Em 29 anos, Deivid dos Santos Gautério viu uma única lavoura de soja. Em 2008, em Cruz Alta, observou atento o maquinário abrir trilhas e trilhas entre a plantação. Foi o primeiro contato com as terras das quais nascem os grãos que subsidiam sua vida em Rio Grande, no sul do Estado.
Técnico em logística, trabalha desde 2004 nos terminais de grãos do porto. Pela Termasa e Tegrasa passam 80% da soja exportada pelo Rio Grande do Sul – os outros 20% partem para Europa e Ásia pelos terminais da Bianchini e da Bunge Alimentos. Neste ano, a previsão é exportar 5 milhões de toneladas do produto. Deivid ajuda a operacionalizar a chegada e a saída de toda essa carga. Mas nem sempre foi assim.

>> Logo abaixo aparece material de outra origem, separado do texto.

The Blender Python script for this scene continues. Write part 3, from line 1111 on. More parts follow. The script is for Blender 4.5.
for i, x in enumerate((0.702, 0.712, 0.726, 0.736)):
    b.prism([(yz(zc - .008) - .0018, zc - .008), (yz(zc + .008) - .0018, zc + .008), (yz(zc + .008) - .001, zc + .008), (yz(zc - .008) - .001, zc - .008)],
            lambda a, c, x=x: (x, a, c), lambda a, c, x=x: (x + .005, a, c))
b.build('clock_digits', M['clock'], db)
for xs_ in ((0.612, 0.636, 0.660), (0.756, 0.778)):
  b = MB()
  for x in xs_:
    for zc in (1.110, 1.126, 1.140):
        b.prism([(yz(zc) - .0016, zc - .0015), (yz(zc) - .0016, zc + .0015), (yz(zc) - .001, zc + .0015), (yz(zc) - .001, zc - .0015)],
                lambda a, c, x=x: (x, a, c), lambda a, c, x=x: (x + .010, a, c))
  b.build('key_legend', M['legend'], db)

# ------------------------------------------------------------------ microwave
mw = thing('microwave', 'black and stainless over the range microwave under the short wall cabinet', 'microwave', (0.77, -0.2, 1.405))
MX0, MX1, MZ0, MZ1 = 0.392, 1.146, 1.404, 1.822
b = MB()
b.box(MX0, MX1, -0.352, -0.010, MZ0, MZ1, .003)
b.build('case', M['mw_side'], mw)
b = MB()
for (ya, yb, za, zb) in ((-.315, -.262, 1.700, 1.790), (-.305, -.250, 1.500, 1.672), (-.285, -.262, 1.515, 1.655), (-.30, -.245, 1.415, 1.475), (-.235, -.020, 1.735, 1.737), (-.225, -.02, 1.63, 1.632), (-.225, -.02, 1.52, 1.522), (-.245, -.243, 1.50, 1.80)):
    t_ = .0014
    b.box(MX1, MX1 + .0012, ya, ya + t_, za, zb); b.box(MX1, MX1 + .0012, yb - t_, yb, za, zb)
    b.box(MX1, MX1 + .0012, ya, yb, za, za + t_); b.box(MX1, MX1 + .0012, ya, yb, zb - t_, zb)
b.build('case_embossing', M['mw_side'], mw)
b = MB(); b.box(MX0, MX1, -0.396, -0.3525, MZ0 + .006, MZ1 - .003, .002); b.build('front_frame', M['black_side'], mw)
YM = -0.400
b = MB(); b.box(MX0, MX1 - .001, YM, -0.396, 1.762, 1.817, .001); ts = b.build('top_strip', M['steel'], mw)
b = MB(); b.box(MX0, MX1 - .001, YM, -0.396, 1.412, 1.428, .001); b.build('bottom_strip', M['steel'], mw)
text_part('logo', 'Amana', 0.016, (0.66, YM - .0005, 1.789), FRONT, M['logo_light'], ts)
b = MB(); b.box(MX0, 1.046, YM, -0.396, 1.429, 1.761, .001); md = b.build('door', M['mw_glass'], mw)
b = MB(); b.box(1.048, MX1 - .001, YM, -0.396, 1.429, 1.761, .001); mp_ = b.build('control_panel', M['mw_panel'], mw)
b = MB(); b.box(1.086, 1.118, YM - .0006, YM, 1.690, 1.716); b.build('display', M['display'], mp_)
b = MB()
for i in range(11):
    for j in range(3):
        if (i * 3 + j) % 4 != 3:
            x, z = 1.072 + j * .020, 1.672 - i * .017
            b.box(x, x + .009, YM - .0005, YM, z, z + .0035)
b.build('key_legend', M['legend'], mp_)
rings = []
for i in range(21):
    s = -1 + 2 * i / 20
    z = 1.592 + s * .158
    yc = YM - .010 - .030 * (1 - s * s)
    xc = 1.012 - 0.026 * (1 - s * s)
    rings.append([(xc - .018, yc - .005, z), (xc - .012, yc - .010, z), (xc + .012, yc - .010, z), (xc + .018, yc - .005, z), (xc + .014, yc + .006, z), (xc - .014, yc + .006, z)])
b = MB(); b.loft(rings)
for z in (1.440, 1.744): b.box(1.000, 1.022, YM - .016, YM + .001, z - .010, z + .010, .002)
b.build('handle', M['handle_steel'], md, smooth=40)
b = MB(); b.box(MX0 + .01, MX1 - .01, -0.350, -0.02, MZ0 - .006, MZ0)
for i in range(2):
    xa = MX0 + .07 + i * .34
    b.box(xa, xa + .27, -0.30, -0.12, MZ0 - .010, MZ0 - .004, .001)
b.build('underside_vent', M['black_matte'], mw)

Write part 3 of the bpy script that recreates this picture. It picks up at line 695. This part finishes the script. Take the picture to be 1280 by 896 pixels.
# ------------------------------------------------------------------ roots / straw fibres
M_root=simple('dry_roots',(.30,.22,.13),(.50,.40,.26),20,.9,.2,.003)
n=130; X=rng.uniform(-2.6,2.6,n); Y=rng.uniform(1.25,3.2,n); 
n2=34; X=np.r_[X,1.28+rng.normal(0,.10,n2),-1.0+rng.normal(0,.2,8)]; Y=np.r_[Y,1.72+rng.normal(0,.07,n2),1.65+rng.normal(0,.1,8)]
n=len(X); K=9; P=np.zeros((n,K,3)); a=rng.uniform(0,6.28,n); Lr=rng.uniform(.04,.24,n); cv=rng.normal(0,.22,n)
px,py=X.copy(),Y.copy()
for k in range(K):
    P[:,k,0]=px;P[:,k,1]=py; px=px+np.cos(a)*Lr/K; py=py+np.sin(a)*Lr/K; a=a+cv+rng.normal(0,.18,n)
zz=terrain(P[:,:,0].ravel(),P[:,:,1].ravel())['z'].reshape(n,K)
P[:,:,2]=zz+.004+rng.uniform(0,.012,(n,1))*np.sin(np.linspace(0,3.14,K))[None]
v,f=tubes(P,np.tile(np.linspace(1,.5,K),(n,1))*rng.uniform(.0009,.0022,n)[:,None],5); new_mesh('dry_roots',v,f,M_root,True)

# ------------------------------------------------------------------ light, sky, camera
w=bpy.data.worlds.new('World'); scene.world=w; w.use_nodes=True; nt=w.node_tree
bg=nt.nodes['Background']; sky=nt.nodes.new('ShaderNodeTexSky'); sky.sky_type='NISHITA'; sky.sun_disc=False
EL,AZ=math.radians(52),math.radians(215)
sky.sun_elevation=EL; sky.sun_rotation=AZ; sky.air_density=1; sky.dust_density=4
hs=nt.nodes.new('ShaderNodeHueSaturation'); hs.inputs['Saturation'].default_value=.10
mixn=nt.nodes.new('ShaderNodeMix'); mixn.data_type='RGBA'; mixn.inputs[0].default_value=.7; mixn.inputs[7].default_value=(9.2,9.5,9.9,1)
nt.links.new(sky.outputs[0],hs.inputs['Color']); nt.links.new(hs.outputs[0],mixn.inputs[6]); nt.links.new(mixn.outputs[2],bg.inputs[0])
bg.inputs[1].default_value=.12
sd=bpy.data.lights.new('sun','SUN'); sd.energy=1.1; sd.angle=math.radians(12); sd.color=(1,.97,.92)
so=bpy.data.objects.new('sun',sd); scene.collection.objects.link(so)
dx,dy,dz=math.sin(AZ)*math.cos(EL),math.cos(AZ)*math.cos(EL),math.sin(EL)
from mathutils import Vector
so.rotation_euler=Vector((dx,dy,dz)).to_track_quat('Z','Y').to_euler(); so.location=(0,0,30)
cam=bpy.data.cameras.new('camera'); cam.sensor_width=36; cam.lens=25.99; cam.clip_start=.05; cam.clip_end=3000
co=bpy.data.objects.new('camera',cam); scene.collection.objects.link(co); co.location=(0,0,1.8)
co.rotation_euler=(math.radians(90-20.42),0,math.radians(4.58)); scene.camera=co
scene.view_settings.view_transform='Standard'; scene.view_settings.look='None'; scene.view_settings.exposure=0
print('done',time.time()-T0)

Até 2004, o atual técnico era chapista em uma lancheria. Trocou o xis e o cachorro-quente pela vassoura e o cortador de grama. Passou a compor o time de limpeza externa da Termasa. Via de longe a safra chegar em caminhões, vagões e barcaças. Varria os grãos que caíam durante o transporte. Ao assumir a vigilância da portaria e, depois, o monitoramento das câmeras do terminal, manteve o mesmo ângulo, distante da soja.
Atento à oferta de empregos internos, em 2007 resolveu entender melhor os trâmites da cadeia que todos os meses paga o seu salário. Concluiu à distância o curso de tecnólogo em logística. Dois anos e R$ 6 mil investidos renderam a promoção em dezembro passado: Deivid entrou para o setor de logística do terminal.
Ao lado de quatro colegas, programa desde o carregamento dos caminhões, vagões e barcaças nos armazéns de estocagem até a chegada e o despacho da carga nos navios em Rio Grande. O controle é feito por um sistema online chamado Pampa.
A ascensão reflete-se na vida pessoal do técnico. A cada promoção, o salário é reajustado. Se quando entrou na Termasa sequer carteira de motorista tinha, atualmente ele desfila de moto e carro. Ainda pretende se casar em breve e seguir estudando. Uma pós-graduação está nos planos.
“A soja é a responsável por toda esta escadinha”, explica Deivid, com um largo sorriso.
Resultado do campo reflete nas fábricas
Igor Reinoldo Klein, 23 anos, costuma acompanhar as notícias sobre a safra de soja no Estado. Sabe se ela é cheia ou se a falta de chuva deixou-a minguada. Se a agricultura está em crise ou não. Engana-se quem pensa que ele é sojicultor.
O jovem nasceu e trabalha bem longe da região considerada o berço da soja, o Noroeste, ou dos Campos de Cima da Serra. Igor é metalúrgico há dois anos na fábrica de tratores da John Deere, em Montenegro, na Região Metropolitana. Apesar de a riqueza gerada pelo grão ser importante na vida profissional, nunca esteve em uma lavoura de soja. Natural de Montenegro, Igor não tem agricultores na família. A mãe era empregada doméstica, e o pai, vendedor de carros. As irmãs são secretárias. Ou seja, profissões bem urbanas.
“Já estive no interior de Montenegro e vi lavouras. Mas não de soja”, comenta o jovem, estudante de Engenharia Mecânica.
O primeiro e único contato dele com uma lavoura foi aos 12 anos, quando estava de férias da escola e foi passear na casa de um amigo. Lá, havia uma plantação de arroz.
Antes de trabalhar na linha de montagem de cabines, Igor era mecânico de veículos. Até então, a oleaginosa, seu preço, produtividade e queda de produção eram assuntos distantes. Agora, se informa sobre produção agrícola e mercado lendo jornais e notícias pela internet nos intervalos entre o trabalho e a faculdade. Logo que entrou na empresa, Igor sentiu na pele logo o peso que a produção tem sobre sua atividade. Bem na época, estourou a crise mundial e houve a estiagem na América do Sul.
“Estamos numa safra boa, que representa mais lucro, mais venda de tratores e garante o nosso emprego aqui. O ambiente fica melhor para trabalhar. Dá para fazer planos, há mais oportunidade de crescimento dentro da empresa”.